Give only one thing: the number of lines that include the word "scene".

━━ Source material ━━

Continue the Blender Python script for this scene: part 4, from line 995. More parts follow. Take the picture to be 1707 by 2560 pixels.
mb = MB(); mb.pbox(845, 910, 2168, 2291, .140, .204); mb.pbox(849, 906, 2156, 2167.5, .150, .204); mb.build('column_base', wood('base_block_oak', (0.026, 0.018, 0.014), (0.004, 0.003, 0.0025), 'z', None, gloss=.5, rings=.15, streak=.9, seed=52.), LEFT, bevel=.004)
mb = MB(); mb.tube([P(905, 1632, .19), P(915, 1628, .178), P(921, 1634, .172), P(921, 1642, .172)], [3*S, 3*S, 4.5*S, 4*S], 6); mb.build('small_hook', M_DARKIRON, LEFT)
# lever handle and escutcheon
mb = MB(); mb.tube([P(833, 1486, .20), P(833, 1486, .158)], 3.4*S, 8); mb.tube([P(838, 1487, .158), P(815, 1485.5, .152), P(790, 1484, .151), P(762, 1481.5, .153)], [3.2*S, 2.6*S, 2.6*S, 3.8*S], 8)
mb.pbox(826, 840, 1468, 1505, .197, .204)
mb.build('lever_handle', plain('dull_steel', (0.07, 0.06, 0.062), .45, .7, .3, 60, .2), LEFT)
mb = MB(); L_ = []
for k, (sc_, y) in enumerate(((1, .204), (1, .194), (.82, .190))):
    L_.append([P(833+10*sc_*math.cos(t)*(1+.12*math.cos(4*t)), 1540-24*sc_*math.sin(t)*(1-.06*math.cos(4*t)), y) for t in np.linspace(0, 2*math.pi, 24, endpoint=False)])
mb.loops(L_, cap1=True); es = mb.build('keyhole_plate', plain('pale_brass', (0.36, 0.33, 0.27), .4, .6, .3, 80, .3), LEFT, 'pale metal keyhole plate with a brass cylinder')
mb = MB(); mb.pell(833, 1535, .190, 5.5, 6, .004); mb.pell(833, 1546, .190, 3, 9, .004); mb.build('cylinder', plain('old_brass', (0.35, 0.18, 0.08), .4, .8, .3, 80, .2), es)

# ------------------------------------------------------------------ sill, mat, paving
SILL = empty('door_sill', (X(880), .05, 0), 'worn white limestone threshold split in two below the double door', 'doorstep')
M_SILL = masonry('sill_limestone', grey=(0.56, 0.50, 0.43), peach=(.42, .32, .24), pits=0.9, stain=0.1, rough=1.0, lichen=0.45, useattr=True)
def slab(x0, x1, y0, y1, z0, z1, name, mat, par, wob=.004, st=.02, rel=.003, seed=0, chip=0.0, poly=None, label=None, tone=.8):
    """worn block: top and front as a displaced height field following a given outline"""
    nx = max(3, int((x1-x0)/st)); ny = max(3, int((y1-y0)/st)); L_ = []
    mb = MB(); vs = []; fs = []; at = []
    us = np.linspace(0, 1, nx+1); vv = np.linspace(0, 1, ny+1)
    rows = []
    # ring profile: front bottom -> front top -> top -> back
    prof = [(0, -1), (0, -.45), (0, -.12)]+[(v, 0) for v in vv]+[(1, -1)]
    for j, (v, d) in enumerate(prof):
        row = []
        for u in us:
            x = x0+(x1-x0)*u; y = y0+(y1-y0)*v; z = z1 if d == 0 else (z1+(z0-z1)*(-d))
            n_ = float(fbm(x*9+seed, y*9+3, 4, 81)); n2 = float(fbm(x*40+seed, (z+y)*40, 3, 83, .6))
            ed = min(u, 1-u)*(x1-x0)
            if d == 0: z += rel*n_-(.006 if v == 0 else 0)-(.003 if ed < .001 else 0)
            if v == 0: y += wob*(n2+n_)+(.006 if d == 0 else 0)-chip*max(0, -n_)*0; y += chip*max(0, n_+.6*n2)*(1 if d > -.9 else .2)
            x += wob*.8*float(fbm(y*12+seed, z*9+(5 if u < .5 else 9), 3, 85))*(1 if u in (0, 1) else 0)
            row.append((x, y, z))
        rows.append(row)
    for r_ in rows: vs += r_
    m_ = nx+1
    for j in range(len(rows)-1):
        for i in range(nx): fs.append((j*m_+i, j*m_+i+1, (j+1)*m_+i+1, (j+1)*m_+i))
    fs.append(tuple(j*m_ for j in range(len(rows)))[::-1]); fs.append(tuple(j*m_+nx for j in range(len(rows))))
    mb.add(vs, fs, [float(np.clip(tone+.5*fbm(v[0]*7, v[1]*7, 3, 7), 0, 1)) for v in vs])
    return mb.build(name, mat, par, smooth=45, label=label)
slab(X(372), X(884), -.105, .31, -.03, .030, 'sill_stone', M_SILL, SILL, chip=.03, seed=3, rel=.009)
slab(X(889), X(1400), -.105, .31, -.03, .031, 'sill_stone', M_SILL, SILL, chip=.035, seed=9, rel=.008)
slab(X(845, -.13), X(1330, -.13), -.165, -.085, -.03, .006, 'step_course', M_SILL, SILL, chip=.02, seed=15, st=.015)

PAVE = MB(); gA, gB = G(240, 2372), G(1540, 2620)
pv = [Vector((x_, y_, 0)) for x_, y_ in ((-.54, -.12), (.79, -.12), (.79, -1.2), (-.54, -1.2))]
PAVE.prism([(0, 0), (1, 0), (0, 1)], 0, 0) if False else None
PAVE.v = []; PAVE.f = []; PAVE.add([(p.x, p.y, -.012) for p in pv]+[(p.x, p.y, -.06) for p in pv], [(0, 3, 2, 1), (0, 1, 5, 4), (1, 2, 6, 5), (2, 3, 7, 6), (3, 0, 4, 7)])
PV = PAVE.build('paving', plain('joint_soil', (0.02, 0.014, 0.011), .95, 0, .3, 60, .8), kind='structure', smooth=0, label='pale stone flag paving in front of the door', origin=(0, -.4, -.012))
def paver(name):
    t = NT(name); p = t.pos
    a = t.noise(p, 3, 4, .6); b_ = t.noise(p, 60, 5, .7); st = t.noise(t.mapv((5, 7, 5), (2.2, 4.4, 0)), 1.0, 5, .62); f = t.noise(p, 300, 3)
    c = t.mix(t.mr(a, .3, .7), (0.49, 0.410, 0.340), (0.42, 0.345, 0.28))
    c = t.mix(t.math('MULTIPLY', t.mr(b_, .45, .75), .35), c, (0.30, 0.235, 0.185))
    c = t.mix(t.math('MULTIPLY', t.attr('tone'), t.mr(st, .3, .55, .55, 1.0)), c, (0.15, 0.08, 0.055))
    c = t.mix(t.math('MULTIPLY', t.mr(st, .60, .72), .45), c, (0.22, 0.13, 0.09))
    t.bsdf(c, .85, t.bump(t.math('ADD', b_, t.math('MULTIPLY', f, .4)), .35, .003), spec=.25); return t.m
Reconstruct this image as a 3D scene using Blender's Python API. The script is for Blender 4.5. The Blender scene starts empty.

━━━

▶ Complete response:
2